Эта картина напоминает мне не только подсолнечные поля и творчество таких живописцев, как Поллок, де Кунинг, Гастон и Моне, но и алтарные диптихи, которые исследуют и прославляют священную историю, жизнь, свет, духовность, жертвенность и перерождение. Яркие, величественные и энергичные «Подсолнухи» наводят меня на мысль о картинах, изображающих Аполлона, бога солнца, который каждое утро рассекает по небу на золотой, запряженной лошадьми колеснице и тянет за собой пылающее солнце; весь день бог катит солнце вокруг земли и только ночью прячет его в темноте; Аполлон несет свет и тепло, его желтые кудри развеваются за спиной, а лошади несутся тяжелым галопом, и их черные копыта мелькают на пылающем небе.
А еще, глядя на «Подсолнухи», я думаю о поздних пейзажах Ван Гога размера «двойной квадрат», которые нидерландский художник написал незадолго до того, как покончил с собой, застрелившись на желтом пшеничном поле. На самом деле «Подсолнухи» – картина, на которой черные мазки выстреливают, прорастая в нижней части рамы; оранжевый, золотой и розовый поднимаются, словно жар, а бирюзово-зеленые «x» и «v» летают, как птицы, – может быть, данью позднему, если не последнему полотну Ван Гога «Пшеничное поле с воронами» (1890). Полотно «Подсолнухи» может быть предвестником более позднего диптиха Митчелл «Нет птиц» (1987–1988) – картины с широкими горизонтальными черными полосами над широкими вертикальными золотыми полосами, что вновь отсылает к «Пшеничному полю с воронами» Ван Гога: его иссиня-черные птицы – летающие «x» и «v» – усеяли маслянисто-синее небо над ярко-желтым колеблющимся на ветру пшеничным полем.

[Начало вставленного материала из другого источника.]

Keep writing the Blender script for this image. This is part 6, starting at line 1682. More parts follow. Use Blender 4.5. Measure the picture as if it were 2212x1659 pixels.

Митчелл расписывала парные холсты «Подсолнухов» по очереди, как будто отдельно друг от друга, но в одной палитре. Они прижимаются друг к другу, как два цветка в вазе или два целующихся лица. Сталкивая их, соединяя как сиамских близнецов, Митчелл вовлекает нас в процесс противопоставления и сравнения; процесс постоянного движения то влево, то вправо; процесс вычленения сходств и различий по обе стороны тонкой черной линии пустого пространства, разделяющего два холста.

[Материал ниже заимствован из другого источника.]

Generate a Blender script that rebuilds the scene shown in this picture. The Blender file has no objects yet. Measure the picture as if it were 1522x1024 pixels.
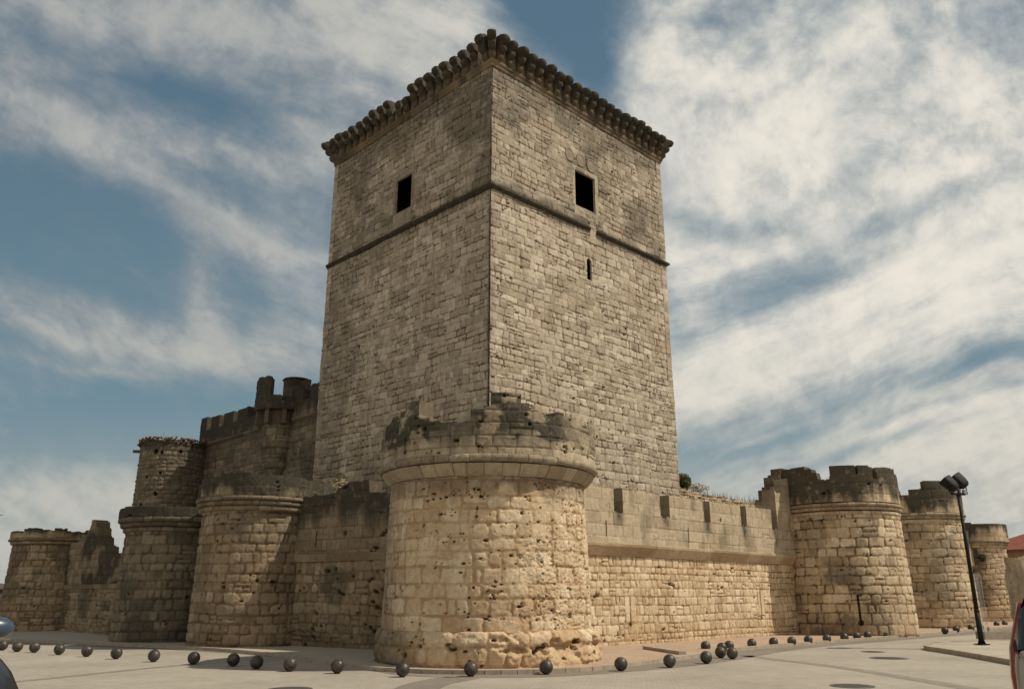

Мы ощущаем, что картина дважды начинается с начала, что она – как два непохожих друг на друга подсолнуха – повторяется, но не совсем. Диптих вовлекает нас в движение от левого холста к правому и обратно, мы рассматриваем выпуклости и углубления, растяжения и сокращения, свертывания и растекания, замечаем и ценим тонкое эхо-взаимодействие между правым и левым, желтым и оранжевым, лиловым и зеленым, между цветами, которые смешиваются, сталкиваются, взрываются и контрастируют друг с другом. Подсолнухи помогают нам осознать, что одна сторона принадлежит к тому же роду и виду, что и другая, они даже встречаются в одной точке жизненного цикла, и, хотя каждый цветок заметно схож с другим и в то же время обладает заметными различиями, вместе они сливаются в единое целое.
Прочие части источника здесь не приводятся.